___ Available data ___

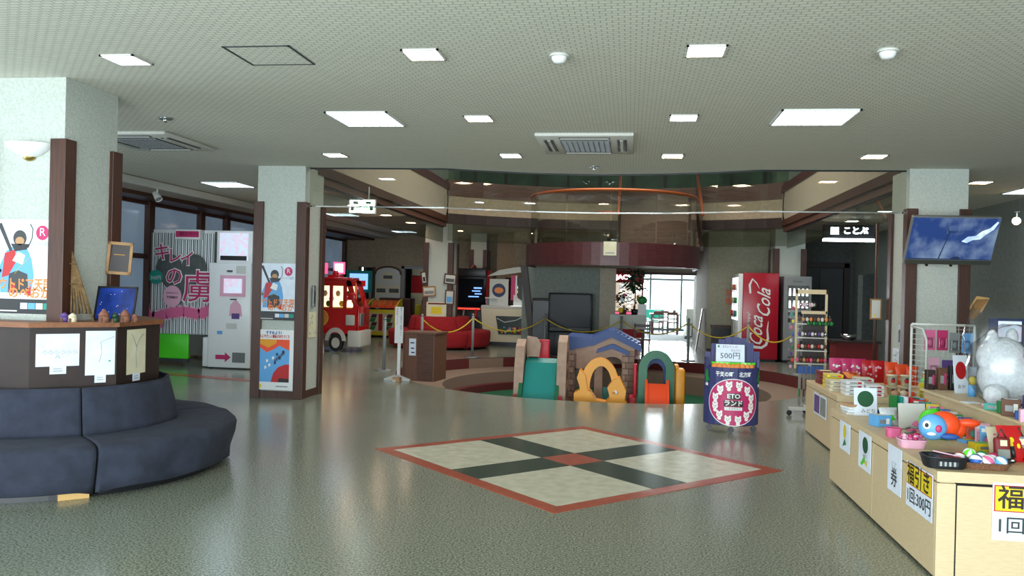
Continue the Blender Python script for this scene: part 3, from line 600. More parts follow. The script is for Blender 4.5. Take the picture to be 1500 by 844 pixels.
def sofa_ring(c, ri, rb, ro, hs, hb, m, cat, labels, a_off, foot=True, group=None):
    cx, cy = c
    for k in range(4):
        a0 = a_off+k*PI/2+.006; a1 = a0+PI/2-.012; mid = (a0+a1)/2
        t = thing('curved_sofa', labels[k], 'sofa', (cx, cy, 0))
        def drape(prof, n, amp, seed, wob):
            rnd = random.Random(seed); ph = [rnd.uniform(0, 6.28) for _ in range(6)]; fr_ = [rnd.uniform(5, 30) for _ in range(6)]
            vs = []; N = len(prof)
            for i in range(n+1):
                u = i/n; a = a0+(a1-a0)*u
                for j, (r, z, w) in enumerate(prof):
                    d = sum(math.sin(fr_[q]*u+ph[q]+j*.35*(q-2)) for q in range(6))/6*amp*w
                    e = 0.012*w*(math.exp(-((u)/.04)**2)+math.exp(-((1-u)/.04)**2))
                    vs.append(((r+d-e)*math.cos(a), (r+d-e)*math.sin(a), z+d*.5-e))
            fs = [(i*N+j, (i+1)*N+j, (i+1)*N+(j+1) % N, i*N+(j+1) % N) for i in range(n) for j in range(N)]
            b = MB(); b.add(vs, fs, m, True); b.add(vs, [tuple(range(N)), tuple(range(n*N, n*N+N))[::-1]], m); return b
        seat = [(ri, .05, 0), (ro-.06, .05, .6), (ro-.03, .06, 1.6), (ro-.02, .14, 1.4), (ro, .24, 1.2), (ro+.008, hs-.06, .8), (ro, hs-.025, .6), (ro-.03, hs-.003, .4), (ro-.1, hs+.006, .3), ((ro+rb)/2, hs+.012, .5), (rb, hs, .3), (ri, hs, 0)]
        obj('seat', drape(seat, 64, .03, k*3+1, 1), t)
        bkp = [(ri, hs-.02, 0), (rb+.03, hs-.02, .2), (rb+.02, hs+.05, .7), (rb-.01, (hs+hb)/2, 1), (rb-.035, hb-.05, .8), (rb-.05, hb-.015, .4), (rb-.08, hb, .3), (ri+.03, hb, .2), (ri, hb-.03, .1)]
        obj('backrest', drape(bkp, 64, .026, k*3+2, 1), t)
        if foot:
            b = MB()
            for a in (a1-.09,):
                p = Vector((math.cos(a), math.sin(a)))*(ro-.17); bb = MB(T=Matrix.Translation((p.x, p.y, 0)) @ Matrix.Rotation(a, 4, 'Z')); bb.box(-.08, -.1, 0, .08, .1, .07, 'carton'); obj('foot', bb, t)
            obj('plinth', MB().sector((0, 0), ri+.02, ro-.12, a0+.02, a1-.02, 0.0, .055, 'black', 16), t)
sofa_ring(OC, .84, .93, 1.44, .385, .74, 'fabric_navy', 'sofa', ['right module of the navy draped round sofa, facing the floor diamond', 'rear module of the navy draped round sofa, behind the counter', 'far left hidden module of the navy draped round sofa', 'left module of the navy draped round sofa, cut by the frame'], R_(-43))

# things on the octagonal counter
t = thing('reed_house_model', 'tall leaning bundle of tied reeds standing on the octagonal counter', 'reed ornament', (-4.34, 6.1, 1.24))
for k in range(9):
    f_ = k/8; obj('reed', MB().tube([(-.06+.17*f_, .02*(k % 3), 0.0 if k in (0, 8) else .06), (-.075+.085*f_, .02, .3), (-.10+.02*f_, .02, .56)], [.008, .008, .004], 'reed', 6), t)
obj('tie', MB().tube([(-.085, -.005, .3), (.03, -.005, .28)], .005, 'reed', 5).tube([(-.1, -.005, .46), (-.03, -.005, .45)], .005, 'reed', 5), t)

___

Aim of the task: Every line of the material is to be quoted exactly, with no pictures carried over.

Solution to this task:
Continue the Blender Python script for this scene: part 3, from line 600. More parts follow. The script is for Blender 4.5. Take the picture to be 1500 by 844 pixels.
def sofa_ring(c, ri, rb, ro, hs, hb, m, cat, labels, a_off, foot=True, group=None):
    cx, cy = c
    for k in range(4):
        a0 = a_off+k*PI/2+.006; a1 = a0+PI/2-.012; mid = (a0+a1)/2
        t = thing('curved_sofa', labels[k], 'sofa', (cx, cy, 0))
        def drape(prof, n, amp, seed, wob):
            rnd = random.Random(seed); ph = [rnd.uniform(0, 6.28) for _ in range(6)]; fr_ = [rnd.uniform(5, 30) for _ in range(6)]
            vs = []; N = len(prof)
            for i in range(n+1):
                u = i/n; a = a0+(a1-a0)*u
                for j, (r, z, w) in enumerate(prof):
                    d = sum(math.sin(fr_[q]*u+ph[q]+j*.35*(q-2)) for q in range(6))/6*amp*w
                    e = 0.012*w*(math.exp(-((u)/.04)**2)+math.exp(-((1-u)/.04)**2))
                    vs.append(((r+d-e)*math.cos(a), (r+d-e)*math.sin(a), z+d*.5-e))
            fs = [(i*N+j, (i+1)*N+j, (i+1)*N+(j+1) % N, i*N+(j+1) % N) for i in range(n) for j in range(N)]
            b = MB(); b.add(vs, fs, m, True); b.add(vs, [tuple(range(N)), tuple(range(n*N, n*N+N))[::-1]], m); return b
        seat = [(ri, .05, 0), (ro-.06, .05, .6), (ro-.03, .06, 1.6), (ro-.02, .14, 1.4), (ro, .24, 1.2), (ro+.008, hs-.06, .8), (ro, hs-.025, .6), (ro-.03, hs-.003, .4), (ro-.1, hs+.006, .3), ((ro+rb)/2, hs+.012, .5), (rb, hs, .3), (ri, hs, 0)]
        obj('seat', drape(seat, 64, .03, k*3+1, 1), t)
        bkp = [(ri, hs-.02, 0), (rb+.03, hs-.02, .2), (rb+.02, hs+.05, .7), (rb-.01, (hs+hb)/2, 1), (rb-.035, hb-.05, .8), (rb-.05, hb-.015, .4), (rb-.08, hb, .3), (ri+.03, hb, .2), (ri, hb-.03, .1)]
        obj('backrest', drape(bkp, 64, .026, k*3+2, 1), t)
        if foot:
            b = MB()
            for a in (a1-.09,):
                p = Vector((math.cos(a), math.sin(a)))*(ro-.17); bb = MB(T=Matrix.Translation((p.x, p.y, 0)) @ Matrix.Rotation(a, 4, 'Z')); bb.box(-.08, -.1, 0, .08, .1, .07, 'carton'); obj('foot', bb, t)
            obj('plinth', MB().sector((0, 0), ri+.02, ro-.12, a0+.02, a1-.02, 0.0, .055, 'black', 16), t)
sofa_ring(OC, .84, .93, 1.44, .385, .74, 'fabric_navy', 'sofa', ['right module of the navy draped round sofa, facing the floor diamond', 'rear module of the navy draped round sofa, behind the counter', 'far left hidden module of the navy draped round sofa', 'left module of the navy draped round sofa, cut by the frame'], R_(-43))

# things on the octagonal counter
t = thing('reed_house_model', 'tall leaning bundle of tied reeds standing on the octagonal counter', 'reed ornament', (-4.34, 6.1, 1.24))
for k in range(9):
    f_ = k/8; obj('reed', MB().tube([(-.06+.17*f_, .02*(k % 3), 0.0 if k in (0, 8) else .06), (-.075+.085*f_, .02, .3), (-.10+.02*f_, .02, .56)], [.008, .008, .004], 'reed', 6), t)
obj('tie', MB().tube([(-.085, -.005, .3), (.03, -.005, .28)], .005, 'reed', 5).tube([(-.1, -.005, .46), (-.03, -.005, .45)], .005, 'reed', 5), t)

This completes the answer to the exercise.